#### GOAL
Using the listing below, copy exactly the lines from the one containing "Write a Blender" to the one containing "from mathutils import Vector, Matrix", both lines included, and no others.

#### EXTRACTED MATERIAL
+ + + + + + +

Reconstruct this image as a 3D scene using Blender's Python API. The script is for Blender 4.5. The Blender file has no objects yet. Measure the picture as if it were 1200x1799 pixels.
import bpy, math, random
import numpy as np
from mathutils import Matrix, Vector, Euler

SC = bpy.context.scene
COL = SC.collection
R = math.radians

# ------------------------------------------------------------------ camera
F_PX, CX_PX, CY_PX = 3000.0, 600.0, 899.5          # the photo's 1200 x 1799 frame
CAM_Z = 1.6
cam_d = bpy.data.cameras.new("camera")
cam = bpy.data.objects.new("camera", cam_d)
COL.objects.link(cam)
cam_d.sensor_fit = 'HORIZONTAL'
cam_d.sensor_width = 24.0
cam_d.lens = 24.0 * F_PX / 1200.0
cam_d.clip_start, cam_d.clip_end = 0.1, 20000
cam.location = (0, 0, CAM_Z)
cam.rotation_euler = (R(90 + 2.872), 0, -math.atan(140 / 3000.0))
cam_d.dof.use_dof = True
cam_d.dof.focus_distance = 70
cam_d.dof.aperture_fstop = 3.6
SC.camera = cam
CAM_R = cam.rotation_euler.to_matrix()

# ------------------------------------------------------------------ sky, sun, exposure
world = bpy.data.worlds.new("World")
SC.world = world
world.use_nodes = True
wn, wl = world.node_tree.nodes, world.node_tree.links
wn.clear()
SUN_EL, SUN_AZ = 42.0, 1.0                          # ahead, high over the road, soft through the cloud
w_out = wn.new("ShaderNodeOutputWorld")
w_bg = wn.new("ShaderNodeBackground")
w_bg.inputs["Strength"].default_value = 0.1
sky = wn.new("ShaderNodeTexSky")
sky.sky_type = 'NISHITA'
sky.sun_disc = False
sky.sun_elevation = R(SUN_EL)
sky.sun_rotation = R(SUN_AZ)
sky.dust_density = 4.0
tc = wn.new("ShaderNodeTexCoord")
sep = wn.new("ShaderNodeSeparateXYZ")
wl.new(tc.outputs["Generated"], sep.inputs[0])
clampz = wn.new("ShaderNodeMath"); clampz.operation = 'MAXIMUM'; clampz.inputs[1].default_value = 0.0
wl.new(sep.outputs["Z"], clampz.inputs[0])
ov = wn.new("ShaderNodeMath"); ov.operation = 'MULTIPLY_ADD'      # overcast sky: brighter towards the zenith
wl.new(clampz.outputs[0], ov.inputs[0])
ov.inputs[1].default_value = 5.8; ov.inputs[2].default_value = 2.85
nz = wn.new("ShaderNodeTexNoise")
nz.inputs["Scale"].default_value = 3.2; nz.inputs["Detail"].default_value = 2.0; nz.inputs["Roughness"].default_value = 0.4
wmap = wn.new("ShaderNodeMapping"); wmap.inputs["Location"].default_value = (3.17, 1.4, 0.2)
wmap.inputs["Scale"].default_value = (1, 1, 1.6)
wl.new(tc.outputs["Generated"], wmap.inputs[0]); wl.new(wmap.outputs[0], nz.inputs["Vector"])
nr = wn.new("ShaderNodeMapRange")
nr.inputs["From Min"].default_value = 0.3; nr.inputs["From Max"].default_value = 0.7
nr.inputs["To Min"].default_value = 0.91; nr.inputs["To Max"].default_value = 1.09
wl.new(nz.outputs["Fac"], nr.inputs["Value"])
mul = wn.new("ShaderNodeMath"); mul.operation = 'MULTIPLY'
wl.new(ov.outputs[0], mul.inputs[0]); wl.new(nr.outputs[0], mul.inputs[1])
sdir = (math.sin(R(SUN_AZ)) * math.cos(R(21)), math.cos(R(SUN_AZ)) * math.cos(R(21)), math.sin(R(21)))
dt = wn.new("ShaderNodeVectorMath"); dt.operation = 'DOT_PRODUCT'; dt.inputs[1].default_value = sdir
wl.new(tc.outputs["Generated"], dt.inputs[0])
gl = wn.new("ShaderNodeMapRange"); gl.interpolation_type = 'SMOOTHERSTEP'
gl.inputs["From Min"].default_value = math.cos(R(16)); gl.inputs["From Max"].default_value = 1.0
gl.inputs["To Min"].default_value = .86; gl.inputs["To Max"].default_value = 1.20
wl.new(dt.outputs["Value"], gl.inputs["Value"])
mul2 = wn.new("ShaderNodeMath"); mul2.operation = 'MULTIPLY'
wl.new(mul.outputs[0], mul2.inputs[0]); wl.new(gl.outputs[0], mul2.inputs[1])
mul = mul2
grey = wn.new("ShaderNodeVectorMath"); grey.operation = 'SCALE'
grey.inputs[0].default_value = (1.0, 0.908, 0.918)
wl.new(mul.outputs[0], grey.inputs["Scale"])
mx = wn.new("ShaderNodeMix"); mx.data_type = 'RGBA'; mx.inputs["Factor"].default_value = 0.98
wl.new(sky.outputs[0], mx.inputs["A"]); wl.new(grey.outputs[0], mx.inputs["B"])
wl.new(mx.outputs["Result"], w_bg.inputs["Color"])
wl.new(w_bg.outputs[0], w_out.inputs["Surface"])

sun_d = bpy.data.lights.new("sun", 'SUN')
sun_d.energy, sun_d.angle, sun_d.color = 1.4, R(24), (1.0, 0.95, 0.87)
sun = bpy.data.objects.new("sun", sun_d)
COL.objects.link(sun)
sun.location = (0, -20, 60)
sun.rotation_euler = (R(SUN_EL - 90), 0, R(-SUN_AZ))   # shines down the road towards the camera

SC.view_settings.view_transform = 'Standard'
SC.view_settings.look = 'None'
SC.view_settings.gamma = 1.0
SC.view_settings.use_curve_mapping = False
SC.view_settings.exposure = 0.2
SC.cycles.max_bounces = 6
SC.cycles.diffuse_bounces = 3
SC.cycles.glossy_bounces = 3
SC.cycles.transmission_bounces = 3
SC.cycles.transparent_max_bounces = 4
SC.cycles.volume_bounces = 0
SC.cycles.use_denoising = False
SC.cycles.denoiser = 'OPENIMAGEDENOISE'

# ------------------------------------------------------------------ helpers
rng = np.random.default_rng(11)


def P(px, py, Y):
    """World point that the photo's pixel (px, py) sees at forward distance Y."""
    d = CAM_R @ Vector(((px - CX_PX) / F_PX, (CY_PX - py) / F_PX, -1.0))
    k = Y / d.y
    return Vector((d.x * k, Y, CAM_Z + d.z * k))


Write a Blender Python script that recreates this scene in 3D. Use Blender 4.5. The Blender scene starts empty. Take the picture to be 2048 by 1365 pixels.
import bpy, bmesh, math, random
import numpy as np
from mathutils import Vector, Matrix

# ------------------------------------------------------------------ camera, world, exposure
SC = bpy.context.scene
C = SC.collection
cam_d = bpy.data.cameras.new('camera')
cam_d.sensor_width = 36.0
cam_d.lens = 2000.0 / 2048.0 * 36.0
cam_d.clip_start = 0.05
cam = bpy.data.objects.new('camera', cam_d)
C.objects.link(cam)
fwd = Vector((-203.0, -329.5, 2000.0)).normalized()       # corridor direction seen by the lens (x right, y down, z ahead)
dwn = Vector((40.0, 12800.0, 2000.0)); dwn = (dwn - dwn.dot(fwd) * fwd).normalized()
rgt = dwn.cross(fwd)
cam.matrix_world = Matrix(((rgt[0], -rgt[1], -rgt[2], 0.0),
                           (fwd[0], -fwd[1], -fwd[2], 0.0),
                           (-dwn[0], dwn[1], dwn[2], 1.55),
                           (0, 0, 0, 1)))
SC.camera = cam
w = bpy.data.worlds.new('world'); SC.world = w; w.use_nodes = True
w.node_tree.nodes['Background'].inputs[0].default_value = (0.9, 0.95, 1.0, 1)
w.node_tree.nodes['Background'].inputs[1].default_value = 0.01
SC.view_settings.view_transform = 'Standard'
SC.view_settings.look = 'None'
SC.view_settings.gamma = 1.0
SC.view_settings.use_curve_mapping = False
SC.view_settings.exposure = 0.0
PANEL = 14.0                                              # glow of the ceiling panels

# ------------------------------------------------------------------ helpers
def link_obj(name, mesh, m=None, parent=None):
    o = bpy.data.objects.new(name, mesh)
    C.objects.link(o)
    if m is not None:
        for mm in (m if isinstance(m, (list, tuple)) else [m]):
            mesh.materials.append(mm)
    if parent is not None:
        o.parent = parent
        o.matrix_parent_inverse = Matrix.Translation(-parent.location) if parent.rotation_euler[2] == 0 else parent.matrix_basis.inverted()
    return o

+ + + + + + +

#### SOLUTION BELOW
Write a Blender Python script that recreates this scene in 3D. Use Blender 4.5. The Blender scene starts empty. Take the picture to be 2048 by 1365 pixels.
import bpy, bmesh, math, random
import numpy as np
from mathutils import Vector, Matrix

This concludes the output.